I will have to read that study carefully but I do not understand how it could be proven that the filing is done by whomever has presumptive custody given that the trend has for so long been for maternal custody. When men did have presumptive custody, divorce was almost non-existent. I realize marriage was viewed differently in that era, but there is substantial evidence that men and women view divorce differently even when they have the benefit of child custody. 

The whole point of presumptive custody for fathers is to bring down divorce rates, which are bad for children no matter what the custody arrangements are. The fact is, men file for divorce less and want divorce less often and women have a major incentive to divorce for frivolous reasons when their ties to their children are not disrupted. The evidence is fairly clear at this point: a significant minority of women do not take the long view when it comes to marriage and let their emotions get the best of them. Again, this was not the case when paternal custody was presumed. For hundreds of years under paternal authority, there was little divorce. 

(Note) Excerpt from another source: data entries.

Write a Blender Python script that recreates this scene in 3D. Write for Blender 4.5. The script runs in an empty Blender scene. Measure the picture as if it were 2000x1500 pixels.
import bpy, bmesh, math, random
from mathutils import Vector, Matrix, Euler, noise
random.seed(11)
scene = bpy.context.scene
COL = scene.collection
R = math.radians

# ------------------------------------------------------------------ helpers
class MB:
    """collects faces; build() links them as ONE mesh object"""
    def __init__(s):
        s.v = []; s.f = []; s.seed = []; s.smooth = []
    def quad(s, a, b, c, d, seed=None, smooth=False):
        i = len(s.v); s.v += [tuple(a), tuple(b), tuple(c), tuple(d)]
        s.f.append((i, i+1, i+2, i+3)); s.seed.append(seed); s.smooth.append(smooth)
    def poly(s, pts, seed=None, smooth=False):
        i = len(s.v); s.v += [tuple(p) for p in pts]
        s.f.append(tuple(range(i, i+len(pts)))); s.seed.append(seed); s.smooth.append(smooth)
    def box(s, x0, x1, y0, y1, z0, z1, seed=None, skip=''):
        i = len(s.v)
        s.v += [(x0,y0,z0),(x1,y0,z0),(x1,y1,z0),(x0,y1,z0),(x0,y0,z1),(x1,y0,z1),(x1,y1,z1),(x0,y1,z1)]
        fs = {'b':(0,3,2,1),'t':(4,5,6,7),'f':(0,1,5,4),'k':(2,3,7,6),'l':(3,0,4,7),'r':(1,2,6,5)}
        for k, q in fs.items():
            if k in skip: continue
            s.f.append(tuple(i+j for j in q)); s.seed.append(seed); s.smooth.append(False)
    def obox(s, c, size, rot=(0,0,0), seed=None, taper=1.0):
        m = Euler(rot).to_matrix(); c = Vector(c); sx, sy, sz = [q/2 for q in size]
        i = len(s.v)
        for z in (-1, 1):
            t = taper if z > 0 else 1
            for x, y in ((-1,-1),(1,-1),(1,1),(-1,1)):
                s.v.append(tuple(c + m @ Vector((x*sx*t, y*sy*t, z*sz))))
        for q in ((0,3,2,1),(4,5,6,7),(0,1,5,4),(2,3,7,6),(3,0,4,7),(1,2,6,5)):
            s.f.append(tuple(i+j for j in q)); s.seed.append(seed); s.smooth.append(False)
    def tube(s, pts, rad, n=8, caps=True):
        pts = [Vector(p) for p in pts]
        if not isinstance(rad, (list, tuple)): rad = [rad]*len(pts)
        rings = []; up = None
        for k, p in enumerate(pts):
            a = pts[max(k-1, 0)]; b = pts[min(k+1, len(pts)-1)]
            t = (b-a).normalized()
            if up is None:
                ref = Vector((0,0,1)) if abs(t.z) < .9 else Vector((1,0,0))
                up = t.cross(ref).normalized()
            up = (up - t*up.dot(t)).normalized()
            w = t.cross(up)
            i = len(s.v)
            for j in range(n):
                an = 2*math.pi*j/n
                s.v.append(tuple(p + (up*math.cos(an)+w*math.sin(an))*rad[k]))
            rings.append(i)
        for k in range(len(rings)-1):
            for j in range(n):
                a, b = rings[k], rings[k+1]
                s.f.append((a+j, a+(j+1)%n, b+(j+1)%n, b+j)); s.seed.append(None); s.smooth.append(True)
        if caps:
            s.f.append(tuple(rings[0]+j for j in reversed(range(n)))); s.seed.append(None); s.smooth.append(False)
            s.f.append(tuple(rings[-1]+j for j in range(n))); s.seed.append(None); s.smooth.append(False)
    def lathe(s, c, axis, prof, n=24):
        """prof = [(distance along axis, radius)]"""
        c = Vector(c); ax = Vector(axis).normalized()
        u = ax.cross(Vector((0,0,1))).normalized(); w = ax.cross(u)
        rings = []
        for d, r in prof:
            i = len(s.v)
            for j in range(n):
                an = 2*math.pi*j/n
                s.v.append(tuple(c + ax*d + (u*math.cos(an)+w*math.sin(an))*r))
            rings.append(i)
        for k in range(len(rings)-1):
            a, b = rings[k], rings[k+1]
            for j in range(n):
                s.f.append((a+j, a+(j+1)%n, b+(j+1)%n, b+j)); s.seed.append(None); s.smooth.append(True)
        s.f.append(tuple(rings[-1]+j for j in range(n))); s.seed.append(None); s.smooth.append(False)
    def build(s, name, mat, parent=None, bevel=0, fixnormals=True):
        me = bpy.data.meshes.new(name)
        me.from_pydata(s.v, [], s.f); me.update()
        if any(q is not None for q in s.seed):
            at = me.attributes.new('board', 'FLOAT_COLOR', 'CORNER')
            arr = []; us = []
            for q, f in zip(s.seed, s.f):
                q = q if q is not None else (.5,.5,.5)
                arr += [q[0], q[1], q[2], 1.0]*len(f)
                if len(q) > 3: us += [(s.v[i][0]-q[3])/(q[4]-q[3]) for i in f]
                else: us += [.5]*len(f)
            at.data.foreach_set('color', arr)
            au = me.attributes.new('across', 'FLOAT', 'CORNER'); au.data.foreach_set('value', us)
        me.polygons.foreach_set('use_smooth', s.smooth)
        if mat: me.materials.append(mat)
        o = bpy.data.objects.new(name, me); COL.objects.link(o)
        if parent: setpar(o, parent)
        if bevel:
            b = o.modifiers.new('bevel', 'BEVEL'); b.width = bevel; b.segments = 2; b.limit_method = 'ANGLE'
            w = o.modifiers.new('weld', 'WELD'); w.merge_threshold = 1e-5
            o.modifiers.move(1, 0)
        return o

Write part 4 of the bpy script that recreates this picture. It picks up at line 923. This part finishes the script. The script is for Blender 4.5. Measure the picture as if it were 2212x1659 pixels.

Joint custody is great for parents, but not for children. Some involvement by both parents is important, but the whole trend toward children living in two places has suited parents, not children. Joint custody is generally an effort to make divorce seem non-traumatic for children, which it never is, and a way of pacifying fathers for their loss of authority. It is not good for children because it deludes parents into denying the realities of divorce for children. It is very difficult for adults to live in two places, let alone children.

James P. writes:

Robin writes,

” What is to be done in cases of unrepentant infidelity on the part of the husband?”

Unrepentant infidelity on the part of the wife is not held to be an obstacle to the mother obtaining custody, so it is difficult to see why this should be an obstacle to the father obtaining custody. Furthermore, the entire divorce industry exists to defraud and defame innocent men, so one example of a woman who was defrauded and defamed during a divorce is hardly compelling.